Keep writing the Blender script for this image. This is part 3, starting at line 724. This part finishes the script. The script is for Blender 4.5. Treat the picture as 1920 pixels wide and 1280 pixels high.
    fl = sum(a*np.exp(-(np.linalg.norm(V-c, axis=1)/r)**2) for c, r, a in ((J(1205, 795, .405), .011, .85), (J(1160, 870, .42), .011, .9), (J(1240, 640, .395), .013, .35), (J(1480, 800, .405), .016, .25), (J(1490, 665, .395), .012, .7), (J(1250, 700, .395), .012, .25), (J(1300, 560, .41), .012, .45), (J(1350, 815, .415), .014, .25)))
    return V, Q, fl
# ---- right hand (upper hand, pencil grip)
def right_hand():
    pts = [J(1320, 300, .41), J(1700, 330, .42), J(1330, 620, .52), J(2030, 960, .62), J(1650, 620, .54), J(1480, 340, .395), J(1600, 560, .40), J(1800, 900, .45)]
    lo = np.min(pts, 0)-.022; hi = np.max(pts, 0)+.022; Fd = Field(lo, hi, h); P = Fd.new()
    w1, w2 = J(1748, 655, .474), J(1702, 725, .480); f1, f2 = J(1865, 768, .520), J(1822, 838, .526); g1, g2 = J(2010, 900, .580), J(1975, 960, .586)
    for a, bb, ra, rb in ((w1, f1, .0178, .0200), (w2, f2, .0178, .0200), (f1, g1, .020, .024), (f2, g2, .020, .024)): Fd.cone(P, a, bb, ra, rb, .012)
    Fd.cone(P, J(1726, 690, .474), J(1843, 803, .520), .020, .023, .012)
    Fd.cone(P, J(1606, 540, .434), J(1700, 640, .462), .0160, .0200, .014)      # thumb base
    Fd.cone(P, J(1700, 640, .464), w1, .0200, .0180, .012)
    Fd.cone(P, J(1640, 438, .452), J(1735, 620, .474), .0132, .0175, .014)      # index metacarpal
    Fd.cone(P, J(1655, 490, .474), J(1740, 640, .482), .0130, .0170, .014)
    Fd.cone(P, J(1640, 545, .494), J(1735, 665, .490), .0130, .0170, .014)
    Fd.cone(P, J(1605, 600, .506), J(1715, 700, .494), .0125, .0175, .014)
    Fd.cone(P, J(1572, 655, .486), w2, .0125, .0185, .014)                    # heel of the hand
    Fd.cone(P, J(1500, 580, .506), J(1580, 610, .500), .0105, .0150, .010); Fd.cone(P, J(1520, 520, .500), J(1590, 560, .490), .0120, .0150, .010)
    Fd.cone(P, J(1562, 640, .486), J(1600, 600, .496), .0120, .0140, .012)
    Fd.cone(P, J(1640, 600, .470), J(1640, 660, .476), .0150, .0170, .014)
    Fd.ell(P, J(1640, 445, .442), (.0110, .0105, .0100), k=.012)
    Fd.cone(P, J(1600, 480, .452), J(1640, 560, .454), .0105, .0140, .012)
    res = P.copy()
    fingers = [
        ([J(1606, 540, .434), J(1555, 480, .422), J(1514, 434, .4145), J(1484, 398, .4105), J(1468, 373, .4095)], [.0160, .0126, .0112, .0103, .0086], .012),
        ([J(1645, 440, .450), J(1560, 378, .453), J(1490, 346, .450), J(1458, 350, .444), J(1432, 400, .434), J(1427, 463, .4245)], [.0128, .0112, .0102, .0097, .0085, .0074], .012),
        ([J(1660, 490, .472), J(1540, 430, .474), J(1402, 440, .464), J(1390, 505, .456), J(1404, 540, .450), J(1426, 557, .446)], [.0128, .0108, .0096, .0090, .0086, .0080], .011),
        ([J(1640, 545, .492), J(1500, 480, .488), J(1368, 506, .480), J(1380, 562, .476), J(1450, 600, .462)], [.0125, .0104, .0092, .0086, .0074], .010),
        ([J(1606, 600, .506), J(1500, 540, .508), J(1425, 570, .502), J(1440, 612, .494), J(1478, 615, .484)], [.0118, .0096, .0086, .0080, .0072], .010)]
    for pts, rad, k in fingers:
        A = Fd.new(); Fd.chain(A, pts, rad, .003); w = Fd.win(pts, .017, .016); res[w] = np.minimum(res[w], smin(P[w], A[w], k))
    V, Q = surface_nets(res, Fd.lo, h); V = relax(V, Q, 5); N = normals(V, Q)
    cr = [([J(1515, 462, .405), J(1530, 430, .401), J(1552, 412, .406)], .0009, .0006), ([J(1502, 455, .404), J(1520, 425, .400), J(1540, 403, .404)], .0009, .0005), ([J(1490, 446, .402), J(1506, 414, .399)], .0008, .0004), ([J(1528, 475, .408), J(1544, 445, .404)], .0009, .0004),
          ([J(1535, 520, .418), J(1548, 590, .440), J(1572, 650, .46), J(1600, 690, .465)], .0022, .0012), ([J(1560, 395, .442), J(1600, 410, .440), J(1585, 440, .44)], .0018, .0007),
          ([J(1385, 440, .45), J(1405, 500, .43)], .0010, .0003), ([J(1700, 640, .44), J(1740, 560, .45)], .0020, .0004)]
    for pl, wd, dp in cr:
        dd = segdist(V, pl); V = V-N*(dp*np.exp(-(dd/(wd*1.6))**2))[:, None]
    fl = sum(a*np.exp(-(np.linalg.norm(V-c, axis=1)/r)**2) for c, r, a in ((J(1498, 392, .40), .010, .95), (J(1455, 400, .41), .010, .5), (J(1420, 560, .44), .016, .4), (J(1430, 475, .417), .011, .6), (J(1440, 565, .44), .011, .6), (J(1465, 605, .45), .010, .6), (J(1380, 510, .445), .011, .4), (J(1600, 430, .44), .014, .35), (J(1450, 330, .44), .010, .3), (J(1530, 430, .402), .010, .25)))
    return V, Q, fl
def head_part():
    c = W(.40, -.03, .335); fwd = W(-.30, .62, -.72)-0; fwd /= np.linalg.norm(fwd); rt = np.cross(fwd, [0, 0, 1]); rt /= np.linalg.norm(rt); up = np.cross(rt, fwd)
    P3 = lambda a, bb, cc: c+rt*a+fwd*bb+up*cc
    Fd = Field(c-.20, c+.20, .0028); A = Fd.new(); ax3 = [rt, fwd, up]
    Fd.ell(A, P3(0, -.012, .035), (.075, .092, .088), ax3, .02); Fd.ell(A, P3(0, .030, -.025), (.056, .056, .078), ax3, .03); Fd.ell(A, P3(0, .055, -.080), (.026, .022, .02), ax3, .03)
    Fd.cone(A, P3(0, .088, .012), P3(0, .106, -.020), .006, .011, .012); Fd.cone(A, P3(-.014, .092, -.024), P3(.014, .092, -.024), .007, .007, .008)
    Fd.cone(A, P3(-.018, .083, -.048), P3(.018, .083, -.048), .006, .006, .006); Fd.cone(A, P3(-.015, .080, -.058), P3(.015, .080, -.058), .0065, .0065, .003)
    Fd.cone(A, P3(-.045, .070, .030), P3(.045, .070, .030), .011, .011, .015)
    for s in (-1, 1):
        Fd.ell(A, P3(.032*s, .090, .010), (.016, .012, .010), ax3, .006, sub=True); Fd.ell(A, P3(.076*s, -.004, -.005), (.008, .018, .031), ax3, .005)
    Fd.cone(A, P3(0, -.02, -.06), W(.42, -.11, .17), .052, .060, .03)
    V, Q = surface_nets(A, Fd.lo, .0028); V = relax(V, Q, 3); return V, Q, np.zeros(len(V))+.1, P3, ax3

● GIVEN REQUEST
Repeat the data above exactly.

● SOLUTION FOR THIS TASK
Keep writing the Blender script for this image. This is part 3, starting at line 724. This part finishes the script. The script is for Blender 4.5. Treat the picture as 1920 pixels wide and 1280 pixels high.
    fl = sum(a*np.exp(-(np.linalg.norm(V-c, axis=1)/r)**2) for c, r, a in ((J(1205, 795, .405), .011, .85), (J(1160, 870, .42), .011, .9), (J(1240, 640, .395), .013, .35), (J(1480, 800, .405), .016, .25), (J(1490, 665, .395), .012, .7), (J(1250, 700, .395), .012, .25), (J(1300, 560, .41), .012, .45), (J(1350, 815, .415), .014, .25)))
    return V, Q, fl
# ---- right hand (upper hand, pencil grip)
def right_hand():
    pts = [J(1320, 300, .41), J(1700, 330, .42), J(1330, 620, .52), J(2030, 960, .62), J(1650, 620, .54), J(1480, 340, .395), J(1600, 560, .40), J(1800, 900, .45)]
    lo = np.min(pts, 0)-.022; hi = np.max(pts, 0)+.022; Fd = Field(lo, hi, h); P = Fd.new()
    w1, w2 = J(1748, 655, .474), J(1702, 725, .480); f1, f2 = J(1865, 768, .520), J(1822, 838, .526); g1, g2 = J(2010, 900, .580), J(1975, 960, .586)
    for a, bb, ra, rb in ((w1, f1, .0178, .0200), (w2, f2, .0178, .0200), (f1, g1, .020, .024), (f2, g2, .020, .024)): Fd.cone(P, a, bb, ra, rb, .012)
    Fd.cone(P, J(1726, 690, .474), J(1843, 803, .520), .020, .023, .012)
    Fd.cone(P, J(1606, 540, .434), J(1700, 640, .462), .0160, .0200, .014)      # thumb base
    Fd.cone(P, J(1700, 640, .464), w1, .0200, .0180, .012)
    Fd.cone(P, J(1640, 438, .452), J(1735, 620, .474), .0132, .0175, .014)      # index metacarpal
    Fd.cone(P, J(1655, 490, .474), J(1740, 640, .482), .0130, .0170, .014)
    Fd.cone(P, J(1640, 545, .494), J(1735, 665, .490), .0130, .0170, .014)
    Fd.cone(P, J(1605, 600, .506), J(1715, 700, .494), .0125, .0175, .014)
    Fd.cone(P, J(1572, 655, .486), w2, .0125, .0185, .014)                    # heel of the hand
    Fd.cone(P, J(1500, 580, .506), J(1580, 610, .500), .0105, .0150, .010); Fd.cone(P, J(1520, 520, .500), J(1590, 560, .490), .0120, .0150, .010)
    Fd.cone(P, J(1562, 640, .486), J(1600, 600, .496), .0120, .0140, .012)
    Fd.cone(P, J(1640, 600, .470), J(1640, 660, .476), .0150, .0170, .014)
    Fd.ell(P, J(1640, 445, .442), (.0110, .0105, .0100), k=.012)
    Fd.cone(P, J(1600, 480, .452), J(1640, 560, .454), .0105, .0140, .012)
    res = P.copy()
    fingers = [
        ([J(1606, 540, .434), J(1555, 480, .422), J(1514, 434, .4145), J(1484, 398, .4105), J(1468, 373, .4095)], [.0160, .0126, .0112, .0103, .0086], .012),
        ([J(1645, 440, .450), J(1560, 378, .453), J(1490, 346, .450), J(1458, 350, .444), J(1432, 400, .434), J(1427, 463, .4245)], [.0128, .0112, .0102, .0097, .0085, .0074], .012),
        ([J(1660, 490, .472), J(1540, 430, .474), J(1402, 440, .464), J(1390, 505, .456), J(1404, 540, .450), J(1426, 557, .446)], [.0128, .0108, .0096, .0090, .0086, .0080], .011),
        ([J(1640, 545, .492), J(1500, 480, .488), J(1368, 506, .480), J(1380, 562, .476), J(1450, 600, .462)], [.0125, .0104, .0092, .0086, .0074], .010),
        ([J(1606, 600, .506), J(1500, 540, .508), J(1425, 570, .502), J(1440, 612, .494), J(1478, 615, .484)], [.0118, .0096, .0086, .0080, .0072], .010)]
    for pts, rad, k in fingers:
        A = Fd.new(); Fd.chain(A, pts, rad, .003); w = Fd.win(pts, .017, .016); res[w] = np.minimum(res[w], smin(P[w], A[w], k))
    V, Q = surface_nets(res, Fd.lo, h); V = relax(V, Q, 5); N = normals(V, Q)
    cr = [([J(1515, 462, .405), J(1530, 430, .401), J(1552, 412, .406)], .0009, .0006), ([J(1502, 455, .404), J(1520, 425, .400), J(1540, 403, .404)], .0009, .0005), ([J(1490, 446, .402), J(1506, 414, .399)], .0008, .0004), ([J(1528, 475, .408), J(1544, 445, .404)], .0009, .0004),
          ([J(1535, 520, .418), J(1548, 590, .440), J(1572, 650, .46), J(1600, 690, .465)], .0022, .0012), ([J(1560, 395, .442), J(1600, 410, .440), J(1585, 440, .44)], .0018, .0007),
          ([J(1385, 440, .45), J(1405, 500, .43)], .0010, .0003), ([J(1700, 640, .44), J(1740, 560, .45)], .0020, .0004)]
    for pl, wd, dp in cr:
        dd = segdist(V, pl); V = V-N*(dp*np.exp(-(dd/(wd*1.6))**2))[:, None]
    fl = sum(a*np.exp(-(np.linalg.norm(V-c, axis=1)/r)**2) for c, r, a in ((J(1498, 392, .40), .010, .95), (J(1455, 400, .41), .010, .5), (J(1420, 560, .44), .016, .4), (J(1430, 475, .417), .011, .6), (J(1440, 565, .44), .011, .6), (J(1465, 605, .45), .010, .6), (J(1380, 510, .445), .011, .4), (J(1600, 430, .44), .014, .35), (J(1450, 330, .44), .010, .3), (J(1530, 430, .402), .010, .25)))
    return V, Q, fl
def head_part():
    c = W(.40, -.03, .335); fwd = W(-.30, .62, -.72)-0; fwd /= np.linalg.norm(fwd); rt = np.cross(fwd, [0, 0, 1]); rt /= np.linalg.norm(rt); up = np.cross(rt, fwd)
    P3 = lambda a, bb, cc: c+rt*a+fwd*bb+up*cc
    Fd = Field(c-.20, c+.20, .0028); A = Fd.new(); ax3 = [rt, fwd, up]
    Fd.ell(A, P3(0, -.012, .035), (.075, .092, .088), ax3, .02); Fd.ell(A, P3(0, .030, -.025), (.056, .056, .078), ax3, .03); Fd.ell(A, P3(0, .055, -.080), (.026, .022, .02), ax3, .03)
    Fd.cone(A, P3(0, .088, .012), P3(0, .106, -.020), .006, .011, .012); Fd.cone(A, P3(-.014, .092, -.024), P3(.014, .092, -.024), .007, .007, .008)
    Fd.cone(A, P3(-.018, .083, -.048), P3(.018, .083, -.048), .006, .006, .006); Fd.cone(A, P3(-.015, .080, -.058), P3(.015, .080, -.058), .0065, .0065, .003)
    Fd.cone(A, P3(-.045, .070, .030), P3(.045, .070, .030), .011, .011, .015)
    for s in (-1, 1):
        Fd.ell(A, P3(.032*s, .090, .010), (.016, .012, .010), ax3, .006, sub=True); Fd.ell(A, P3(.076*s, -.004, -.005), (.008, .018, .031), ax3, .005)
    Fd.cone(A, P3(0, -.02, -.06), W(.42, -.11, .17), .052, .060, .03)
    V, Q = surface_nets(A, Fd.lo, .0028); V = relax(V, Q, 3); return V, Q, np.zeros(len(V))+.1, P3, ax3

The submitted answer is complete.